Intel Agilex® 7 SEU Mitigation User Guide

ID 683128
Date 2/20/2024
Public
Document Table of Contents

2.3.2. Priority Scrubbing

You can assign portions of the design as high priority sectors for internal scrubbing; the unassigned portions become low priority sectors. The Intel Agilex® 7 EDC circuitry detects and corrects errors that occur in the high priority sectors more frequently than the other sectors.

The EDC operation for the priority sectors and non-priority sectors run in parallel when priority scrubbing is enabled. The sectors in group 0 of both the priority sectors and non-priority sectors run the EDC process at time T0. This is followed by the EDC operation of sectors in group 1 of both the priority sectors and non-priority sectors at time T1, sectors in group 2 at time T2, followed by the sectors of the remaining group until the last available group.

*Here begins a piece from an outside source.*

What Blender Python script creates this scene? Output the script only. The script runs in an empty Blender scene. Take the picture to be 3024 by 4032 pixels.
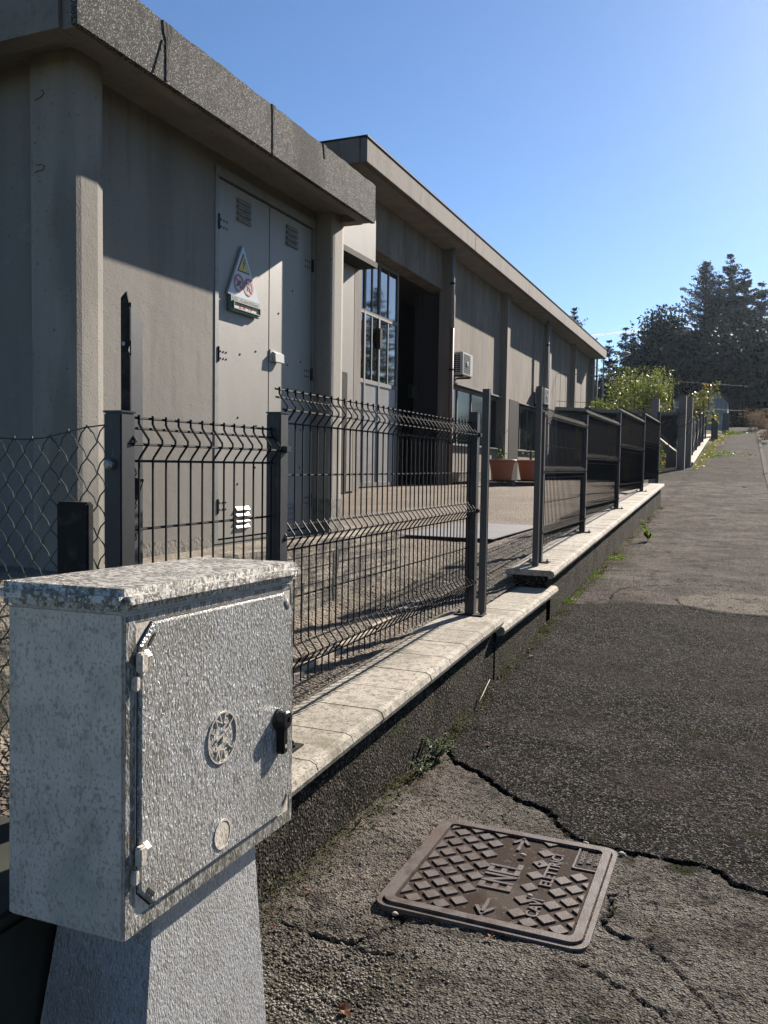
import bpy, bmesh, math, random
import numpy as np
from mathutils import Matrix, Vector, Euler
R_ = math.radians
random.seed(7); RNG = np.random.default_rng(7)
scn = bpy.context.scene; COL = scn.collection
# ------------------------------------------------------------------ camera
cd = bpy.data.cameras.new('camera'); cam = bpy.data.objects.new('camera', cd); COL.objects.link(cam)
cd.lens = 29.91; cd.sensor_width = 36; cd.sensor_fit = 'AUTO'; cd.clip_start = .02; cd.clip_end = 9000
rt = Vector((.92229255, .38620728, .01484557)); up = Vector((-.03517, .04561306, .99833988)); bk = Vector((.38488898, -.92128355, .05565149))
cam.matrix_world = Matrix(((rt.x, up.x, bk.x, 0), (rt.y, up.y, bk.y, 0), (rt.z, up.z, bk.z, 1.45), (0, 0, 0, 1)))
scn.camera = cam
# ------------------------------------------------------------------ world, sun, exposure
SUN_AZ, SUN_EL = 15.0, 28.6
w = bpy.data.worlds.new("World"); scn.world = w; w.use_nodes = True
nt = w.node_tree; bg = nt.nodes['Background']
sky = nt.nodes.new('ShaderNodeTexSky'); sky.sky_type = 'NISHITA'; sky.sun_disc = False
sky.sun_elevation = R_(SUN_EL); sky.sun_rotation = R_(SUN_AZ); sky.altitude = 600; sky.air_density = 1.0; sky.dust_density = .36; sky.ozone_density = 6.0
nt.links.new(sky.outputs[0], bg.inputs[0]); bg.inputs[1].default_value = .05
sd = bpy.data.lights.new('sun', 'SUN'); sun = bpy.data.objects.new('sun', sd); COL.objects.link(sun)
sd.energy = 5.0; sd.angle = R_(.5); sd.color = (1, .90, .79)
sdir = Vector((math.sin(R_(SUN_AZ)) * math.cos(R_(SUN_EL)), math.cos(R_(SUN_AZ)) * math.cos(R_(SUN_EL)), math.sin(R_(SUN_EL))))
sun.rotation_euler = (-sdir).to_track_quat('-Z', 'Y').to_euler(); sun.location = (5, 20, 20)
vs = scn.view_settings; vs.view_transform = 'Standard'; vs.look = 'None'; vs.exposure = 1.5; vs.gamma = 1; vs.use_curve_mapping = False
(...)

This corresponds to 1 complete cycle of the EDC process.

For an Intel Agilex® 7 device with a total of 30 sectors and the maximum number of sectors allowed to run EDC concurrently, Smax = 5, Intel® Quartus® Prime determines the number of groups for the priority sectors, GP and non-priority sectors, GN based on the number of priority sectors, P and non-priority sectors, N. Within GP, there is at most Smax-1 number of sectors allocated so that there is at least one sector slot left for the normal sector to run concurrently.

If P≤Smax-1, then GP = 1 and GN is determined by allocating N to the vacant sector slots. For example, P+N = 30, where P = 2 and N = 28, as shown on the left side of the following figure. Since P≤Smax-1, then GP = 1. Two sector slots are occupied by the priority sectors and three sector slots are occupied by the non-priority sectors. GN = 10, is determined by allocating N into three sector slots. The priority sectors only need one unit of time to complete the EDC process compared to the non-priority sectors which need 10 units of time.

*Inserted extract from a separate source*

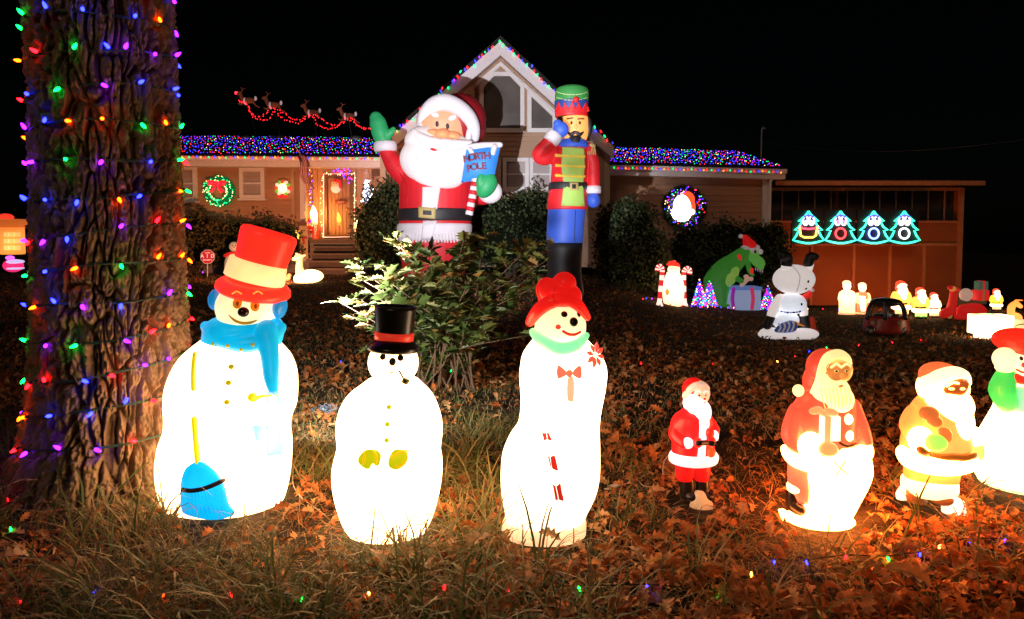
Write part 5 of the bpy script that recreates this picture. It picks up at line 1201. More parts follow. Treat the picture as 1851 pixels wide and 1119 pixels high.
n = 120; a = rng.rand(n)*6.283; rr = (30+7*(rng.rand(n)*2-1))*m_
bulbs_mesh('bulbs', np.stack([rr*np.cos(a), -.08-rng.rand(n)*.12, rr*np.sin(a)], -1), [['purple', 'blue', 'purple', 'blue', 'green', 'warm', 'red'][k % 7] for k in range(n)], .020, 6, root)
f = Fig('santa_head_light', 'overexposed glowing Santa face light in the middle of the dark wreath', 'santa face', 1234, 375, d=DR-.35)
sfw = mat('sf_white', (.8, .8, .8), .4, em=(1, .85, .75), es=6)
f.part('face', f.sh().E(1233, 372, 16, 20, 8).E(1232, 385, 18, 16, 9, -2), sfw, 1.2); h = f.part('hat', f.sh().E(1242, 362, 14, 16, 7, 3).E(1252, 375, 5, 14, 5, 3), mat('sf_red', (.6, .02, .01), .4, em=(1, .08, .02), es=1.5)); f.part('pompom', f.sh().E(1251, 383, 5, 5), sfw)
# peppermint lamp with bow
f = Fig('peppermint_light', 'round red and green striped candy light with red bow beside the small window', 'candy light', 511, 342, d=D1-.12)
for k in range(12):
    t = k/12*6.283; f.part('segment', f.sh().E(511+11*math.cos(t), 340+11*math.sin(t), 4.2, 3.4, 4, -4, ang=math.degrees(t)+30), mat('pep_'+'rwg'[k % 3], [(.5, .02, .02), (.8, .6, .5), (.1, .3, .05)][k % 3], .4, em=[(1, .05, .02), (1, .6, .4), (.15, .5, .05)][k % 3], es=.9))
f.part('centre', f.sh().E(511, 341, 8, 9, 5, -6), mat('pep_c', (.9, .7, .5), .4, em=(1, .5, .2), es=4)); f.part('bow', f.sh().E(506, 355, 5, 3.5, 3, -4, ang=15).E(516, 355, 5, 3.5, 3, -4, ang=-15).E(511, 353, 3, 3, 3, -5), mat('pep_bow', (.5, .01, .01), .5, em=(1, .03, .02), es=.8), 1)
# flag
fr = empty('flag', P(541, 280, D1-.7), 'furled red and white striped American flag hanging from the eave', 'flag'); o0 = fr.location
q = MB(); q.tube([(0, .6, -.15), (0, -.1, .1), (0, -.35, .2)], .015, 6); obj('pole', q, TRIM, fr)
A0, A1 = P(536, 280, D1-.75), P(549, 280, D1-.75); B0, B1 = P(549, 332, D1-.75), P(566, 342, D1-.75)
reds = mat('flag_red', (.5, .012, .02), .7); whs = mat('flag_white', (.8, .75, .75), .7); navy = mat('flag_navy', (.02, .03, .14), .7)
NS = 13
for k in range(NS):
    q = MB(); u0, u1 = k/NS, (k+1)/NS; vs = []
    NJ = 14
    for j in range(NJ+1):
        t = j/NJ
        for u in (u0, u1):
            p = A0.lerp(A1, u).lerp(B0.lerp(B1, u), t)-o0; w_ = .05*math.sin(t*5+u*9); vs.append(p+Vector((.04*math.sin(t*7), w_, 0)))
    q.add(vs, [(2*j, 2*j+1, 2*j+3, 2*j+2) for j in range(NJ)]); 
    o = obj('stripe', q, reds if k % 2 == 0 else whs, fr, True); s_ = o.modifiers.new('t', 'SOLIDIFY'); s_.thickness = .006
q = MB(); vs = []
for j in range(6):
    t = j/14
    for u in (0, .45): p = A0.lerp(A1, u).lerp(B0.lerp(B1, u), t)-o0; vs.append(p+Vector((.04*math.sin(t*7), .05*math.sin(t*5+u*9)-.012, 0)))
q.add(vs, [(2*j, 2*j+1, 2*j+3, 2*j+2) for j in range(5)]); o = obj('canton', q, navy, fr, True); s_ = o.modifiers.new('t', 'SOLIDIFY'); s_.thickness = .006
# door decorations
f = Fig('santa_head_light', 'Santa face decoration hung on the front door', 'santa face', 608, 336, d=DP-.14)
f.part('beard', f.sh().E(607, 341, 9, 8, 3), mat('df_w', (.8, .75, .7), .5, em=(1, .7, .6), es=.35)); f.part('face', f.sh().E(606, 333, 7, 6, 3.5, -1), mat('df_s', (.7, .35, .2), .5, em=(1, .5, .2), es=.35)); f.part('hat', f.sh().E(609, 328, 8, 4.5, 3, -1).E(615, 334, 3, 8, 3), mat('df_r', (.5, .02, .02), .5, em=(1, .03, .02), es=.3)); 
for X in (603, 608): f.dot('eye', X, 332, .9, .9, BLACKP)
f = Fig('door_plaque', 'oval brown plaque on the front door below the Santa face', 'plaque', 615.5, 365, d=DP-.12)
f.part('plate', f.sh().limb([(609, 365, 4, 0), (623, 365, 4, 0)], flat=.3), mat('plaque', (.22, .06, .03), .5))
f.part('letter_band', f.sh().bx(610, 363.6, 622, 366.4, .8, -1.4), mat('plaque_l', (.4, .22, .12), .5), smooth=False)
f = Fig('candle_light', 'small candle flame reflection lamp hanging low on the door', 'candle', 613, 408, d=DP-.2)
f.part('flame', f.sh().loft([(402, 613, 3), (396, 613, 4), (388, 612, 2.4), (383, 611, .6)], 1), mat('flame_d', (.6, .4, .1), .5, em=(1, .55, .06), es=1.4)); f.part('cup', f.sh().loft([(408, 614, 3), (402, 614, 3.4)], 1), mat('flame_c', (.6, .3, .1), .5, em=(1, .4, .05), es=.5))
# big NOEL candle at the door
f = Fig('noel_candle', 'tall red NOEL candle with blazing flame left of the front door', 'candle', 570, 432, d=21.5)
fm = mat('candle_flame', (.9, .6, .3), .5, em=(1, .50, .15), es=16)
f.part('flame', f.sh().loft([(399, 569, 3), (394, 568, 5.5), (386, 567, 6), (379, 567, 4), (372, 566, .8)], 1), fm)
f.part('cup', f.sh().loft([(406, 569, 5.5), (398, 569, 5)], 1), mat('candle_w', (.8, .6, .4), .5, em=(1, .55, .25), es=1.4))
f.part('body', f.sh().loft([(432, 570.5, 5.8), (406, 569.5, 5.8)], 1), mat('candle_red', (.55, .03, .01), .5, em=(1, .06, .01), es=.6))
for k, ch in enumerate('NOEL'):
    me = text_mesh(ch, 7*f.m, .2*f.m, .2*f.m); me.materials.append(mat('noel_letter', (.8, .6, .5), .5, em=(1, .5, .3), es=.4)); o = bpy.data.objects.new('letter', me); COL.objects.link(o); o.parent = f.root; o.location = f.L(570, 410.5+k*5.6, -6.1); o['label'] = 'white letter '+ch
cl = bpy.data.lights.new('candle_lamp', 'POINT'); cl.energy = 62; cl.color = (1, .34, .07); cl.shadow_soft_size = .1
o = bpy.data.objects.new('candle_lamp', cl); COL.objects.link(o); o.location = f.pos+f.L(568, 386, -12)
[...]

If P>Smax-1, then GP and GN are determined by allocating P equally into Smax-1 and N to the last vacant sector slot. For example, P = 6 and N = 24 as shown on the right side of the following figure. Since P>Smax-1, then GP = 2 where the priority sectors are divided equally. Three sector slots are occupied by the priority sectors and two sector slots are occupied by the non-priority sectors, resulting in GN = 12. The priority sectors only need two units of time to complete the EDC process compared to the non-priority sectors which need 12 units of time.

With priority scrubbing, priority sectors undergo more frequent SEU detection and correction compared to non-priority scrubbing. This provides faster SEU detection and correction for critical design modules. The interval time for priority sectors is always the minimum interval that the Intel Agilex® 7 device is capable of, regardless of the user setting of the Minimum SEU Interval in Device and Pin Options. For example, the interval time for one priority sector is always 2160 microseconds regardless if the Minimum SEU Interval is set to 0 or 10000 microseconds.

A warning message is prompted in Intel® Quartus® Prime when P exceeds a certain threshold which causes the priority sectors to require a longer time to complete one cycle of EDC process compared to the non-priority sectors.